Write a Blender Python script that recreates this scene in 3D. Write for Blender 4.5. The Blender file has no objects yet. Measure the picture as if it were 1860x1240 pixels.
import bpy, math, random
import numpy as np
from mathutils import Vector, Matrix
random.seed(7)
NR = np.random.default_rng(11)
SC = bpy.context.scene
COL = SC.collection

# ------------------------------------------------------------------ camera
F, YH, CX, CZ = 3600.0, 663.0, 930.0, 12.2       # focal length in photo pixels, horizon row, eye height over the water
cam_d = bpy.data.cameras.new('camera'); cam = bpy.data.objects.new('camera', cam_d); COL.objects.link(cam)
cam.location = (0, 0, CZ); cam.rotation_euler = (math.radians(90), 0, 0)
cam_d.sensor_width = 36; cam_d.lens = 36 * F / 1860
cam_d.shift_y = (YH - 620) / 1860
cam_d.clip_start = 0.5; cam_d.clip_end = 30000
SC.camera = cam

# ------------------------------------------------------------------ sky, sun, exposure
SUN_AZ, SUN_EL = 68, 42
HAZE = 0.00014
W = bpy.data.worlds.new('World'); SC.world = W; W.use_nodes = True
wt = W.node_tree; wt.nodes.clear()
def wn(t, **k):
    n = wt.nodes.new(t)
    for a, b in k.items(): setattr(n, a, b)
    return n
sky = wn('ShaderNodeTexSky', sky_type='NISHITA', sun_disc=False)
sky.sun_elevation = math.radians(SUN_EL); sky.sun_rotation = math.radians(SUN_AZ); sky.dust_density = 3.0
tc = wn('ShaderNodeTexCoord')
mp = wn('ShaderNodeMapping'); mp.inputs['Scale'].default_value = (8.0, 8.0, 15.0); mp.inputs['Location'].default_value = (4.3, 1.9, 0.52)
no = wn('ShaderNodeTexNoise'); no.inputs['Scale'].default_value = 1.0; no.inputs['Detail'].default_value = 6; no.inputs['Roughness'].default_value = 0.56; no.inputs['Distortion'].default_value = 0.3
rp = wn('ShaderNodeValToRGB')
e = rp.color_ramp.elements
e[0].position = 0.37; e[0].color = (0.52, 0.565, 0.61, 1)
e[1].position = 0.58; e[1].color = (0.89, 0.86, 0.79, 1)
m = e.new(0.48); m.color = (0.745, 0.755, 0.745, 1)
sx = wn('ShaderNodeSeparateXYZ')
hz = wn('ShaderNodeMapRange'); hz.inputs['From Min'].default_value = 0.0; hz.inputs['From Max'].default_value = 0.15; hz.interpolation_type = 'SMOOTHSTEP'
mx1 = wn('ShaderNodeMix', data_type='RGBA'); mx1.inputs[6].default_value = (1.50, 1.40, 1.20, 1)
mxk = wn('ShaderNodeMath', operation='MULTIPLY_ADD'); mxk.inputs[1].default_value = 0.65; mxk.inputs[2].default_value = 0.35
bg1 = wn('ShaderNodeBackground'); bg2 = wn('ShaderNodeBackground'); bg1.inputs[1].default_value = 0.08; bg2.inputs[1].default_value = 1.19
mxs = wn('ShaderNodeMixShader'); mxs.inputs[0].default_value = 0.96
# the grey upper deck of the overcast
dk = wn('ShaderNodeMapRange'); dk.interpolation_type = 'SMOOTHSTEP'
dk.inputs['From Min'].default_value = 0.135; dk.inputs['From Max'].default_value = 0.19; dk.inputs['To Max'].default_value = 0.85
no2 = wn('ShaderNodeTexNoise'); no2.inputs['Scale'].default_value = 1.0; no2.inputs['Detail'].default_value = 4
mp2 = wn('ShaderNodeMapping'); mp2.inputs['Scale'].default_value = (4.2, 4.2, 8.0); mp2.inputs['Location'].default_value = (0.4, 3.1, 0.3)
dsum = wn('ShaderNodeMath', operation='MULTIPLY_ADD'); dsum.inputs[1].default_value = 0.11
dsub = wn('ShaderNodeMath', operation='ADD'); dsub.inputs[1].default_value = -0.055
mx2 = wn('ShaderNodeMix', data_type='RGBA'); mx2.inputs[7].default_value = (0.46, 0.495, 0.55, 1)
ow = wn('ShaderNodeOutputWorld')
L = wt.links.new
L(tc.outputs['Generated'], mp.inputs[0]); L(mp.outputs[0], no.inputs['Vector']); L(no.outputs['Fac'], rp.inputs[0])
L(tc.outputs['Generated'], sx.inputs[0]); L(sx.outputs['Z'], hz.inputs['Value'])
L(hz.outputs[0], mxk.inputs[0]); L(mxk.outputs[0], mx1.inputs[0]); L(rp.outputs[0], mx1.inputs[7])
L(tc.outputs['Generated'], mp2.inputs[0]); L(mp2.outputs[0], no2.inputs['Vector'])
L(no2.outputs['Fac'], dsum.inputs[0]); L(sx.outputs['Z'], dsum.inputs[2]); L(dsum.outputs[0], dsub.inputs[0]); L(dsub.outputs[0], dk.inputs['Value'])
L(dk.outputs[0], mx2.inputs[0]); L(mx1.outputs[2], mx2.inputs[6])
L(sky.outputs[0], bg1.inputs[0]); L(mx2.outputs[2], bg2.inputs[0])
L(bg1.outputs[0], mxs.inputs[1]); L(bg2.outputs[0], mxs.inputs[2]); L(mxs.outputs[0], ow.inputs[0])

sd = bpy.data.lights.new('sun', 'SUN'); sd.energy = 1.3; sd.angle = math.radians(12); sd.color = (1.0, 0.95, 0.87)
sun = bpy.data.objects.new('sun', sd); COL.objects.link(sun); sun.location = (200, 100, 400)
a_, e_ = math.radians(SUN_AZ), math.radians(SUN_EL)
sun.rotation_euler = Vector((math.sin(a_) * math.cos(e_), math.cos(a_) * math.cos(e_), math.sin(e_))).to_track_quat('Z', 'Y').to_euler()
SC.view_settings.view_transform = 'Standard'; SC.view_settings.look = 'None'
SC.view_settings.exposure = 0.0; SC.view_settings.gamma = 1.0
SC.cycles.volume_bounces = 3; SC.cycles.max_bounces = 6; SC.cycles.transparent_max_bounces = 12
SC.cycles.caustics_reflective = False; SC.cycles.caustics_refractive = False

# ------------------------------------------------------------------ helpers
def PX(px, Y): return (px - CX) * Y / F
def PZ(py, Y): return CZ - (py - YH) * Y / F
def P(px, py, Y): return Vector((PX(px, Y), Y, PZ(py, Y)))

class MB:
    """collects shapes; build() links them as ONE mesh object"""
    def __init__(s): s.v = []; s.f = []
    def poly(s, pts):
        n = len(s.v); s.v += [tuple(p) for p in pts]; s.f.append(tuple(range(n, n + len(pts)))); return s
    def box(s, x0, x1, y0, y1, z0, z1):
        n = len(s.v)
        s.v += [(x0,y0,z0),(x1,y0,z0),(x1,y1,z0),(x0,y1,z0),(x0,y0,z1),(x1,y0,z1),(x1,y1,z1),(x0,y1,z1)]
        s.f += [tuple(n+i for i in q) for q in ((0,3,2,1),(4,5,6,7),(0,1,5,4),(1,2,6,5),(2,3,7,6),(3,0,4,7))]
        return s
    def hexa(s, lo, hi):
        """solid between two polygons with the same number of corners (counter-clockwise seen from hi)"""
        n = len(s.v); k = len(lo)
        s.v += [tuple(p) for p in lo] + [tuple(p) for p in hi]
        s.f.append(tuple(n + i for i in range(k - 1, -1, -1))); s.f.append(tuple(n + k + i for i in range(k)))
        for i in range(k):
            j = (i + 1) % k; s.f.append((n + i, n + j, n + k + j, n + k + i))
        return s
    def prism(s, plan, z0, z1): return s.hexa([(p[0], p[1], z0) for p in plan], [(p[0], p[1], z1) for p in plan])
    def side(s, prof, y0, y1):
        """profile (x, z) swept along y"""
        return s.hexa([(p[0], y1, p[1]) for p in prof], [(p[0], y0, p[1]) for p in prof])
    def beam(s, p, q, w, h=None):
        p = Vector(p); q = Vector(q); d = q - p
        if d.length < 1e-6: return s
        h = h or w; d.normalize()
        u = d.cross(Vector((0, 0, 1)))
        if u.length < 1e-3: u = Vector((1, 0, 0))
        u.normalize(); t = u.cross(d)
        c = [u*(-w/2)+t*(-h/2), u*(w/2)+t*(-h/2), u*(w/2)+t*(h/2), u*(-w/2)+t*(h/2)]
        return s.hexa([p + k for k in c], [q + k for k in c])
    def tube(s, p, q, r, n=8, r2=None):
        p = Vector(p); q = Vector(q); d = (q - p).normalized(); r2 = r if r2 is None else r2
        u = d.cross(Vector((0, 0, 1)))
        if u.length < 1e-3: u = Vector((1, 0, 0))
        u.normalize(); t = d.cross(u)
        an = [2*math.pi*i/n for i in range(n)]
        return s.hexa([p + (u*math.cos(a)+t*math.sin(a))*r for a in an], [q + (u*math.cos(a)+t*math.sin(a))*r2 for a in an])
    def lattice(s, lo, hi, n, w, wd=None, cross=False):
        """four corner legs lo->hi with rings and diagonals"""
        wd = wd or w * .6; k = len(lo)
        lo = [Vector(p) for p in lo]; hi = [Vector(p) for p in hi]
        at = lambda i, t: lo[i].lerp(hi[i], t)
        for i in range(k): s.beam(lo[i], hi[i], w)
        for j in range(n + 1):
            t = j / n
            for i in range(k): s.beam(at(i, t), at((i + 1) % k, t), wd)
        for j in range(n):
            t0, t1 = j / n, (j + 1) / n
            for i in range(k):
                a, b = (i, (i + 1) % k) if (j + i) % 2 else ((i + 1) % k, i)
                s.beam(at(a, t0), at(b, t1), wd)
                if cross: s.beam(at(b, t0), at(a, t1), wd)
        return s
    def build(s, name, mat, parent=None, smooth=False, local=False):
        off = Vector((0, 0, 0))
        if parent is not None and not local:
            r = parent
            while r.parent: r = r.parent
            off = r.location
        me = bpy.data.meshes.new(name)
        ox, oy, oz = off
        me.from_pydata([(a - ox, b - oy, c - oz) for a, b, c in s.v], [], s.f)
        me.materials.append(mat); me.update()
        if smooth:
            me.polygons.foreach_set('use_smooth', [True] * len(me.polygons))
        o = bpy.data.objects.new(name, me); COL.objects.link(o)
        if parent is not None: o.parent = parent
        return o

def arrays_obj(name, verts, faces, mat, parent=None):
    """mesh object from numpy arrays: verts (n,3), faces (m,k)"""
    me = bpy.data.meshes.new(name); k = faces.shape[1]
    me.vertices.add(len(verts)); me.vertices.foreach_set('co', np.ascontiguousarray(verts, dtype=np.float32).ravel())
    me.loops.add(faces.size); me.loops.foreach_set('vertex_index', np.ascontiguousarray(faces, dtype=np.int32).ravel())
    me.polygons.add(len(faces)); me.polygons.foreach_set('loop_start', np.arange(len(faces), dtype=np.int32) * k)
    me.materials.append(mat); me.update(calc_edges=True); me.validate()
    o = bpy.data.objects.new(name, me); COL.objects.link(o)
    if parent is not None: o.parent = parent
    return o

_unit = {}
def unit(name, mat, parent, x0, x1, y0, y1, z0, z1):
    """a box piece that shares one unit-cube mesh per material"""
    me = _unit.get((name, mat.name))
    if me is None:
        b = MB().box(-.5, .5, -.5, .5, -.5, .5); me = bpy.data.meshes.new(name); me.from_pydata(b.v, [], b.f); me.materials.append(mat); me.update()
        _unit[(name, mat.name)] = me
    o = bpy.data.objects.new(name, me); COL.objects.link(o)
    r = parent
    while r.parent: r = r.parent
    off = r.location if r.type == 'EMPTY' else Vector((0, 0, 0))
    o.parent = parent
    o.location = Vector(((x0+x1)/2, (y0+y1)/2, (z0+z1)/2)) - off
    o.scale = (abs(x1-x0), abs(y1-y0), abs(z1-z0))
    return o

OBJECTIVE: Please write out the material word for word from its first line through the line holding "COL = SC.collection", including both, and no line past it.

COMPLETED TASK:
Write a Blender Python script that recreates this scene in 3D. Write for Blender 4.5. The Blender file has no objects yet. Measure the picture as if it were 1860x1240 pixels.
import bpy, math, random
import numpy as np
from mathutils import Vector, Matrix
random.seed(7)
NR = np.random.default_rng(11)
SC = bpy.context.scene
COL = SC.collection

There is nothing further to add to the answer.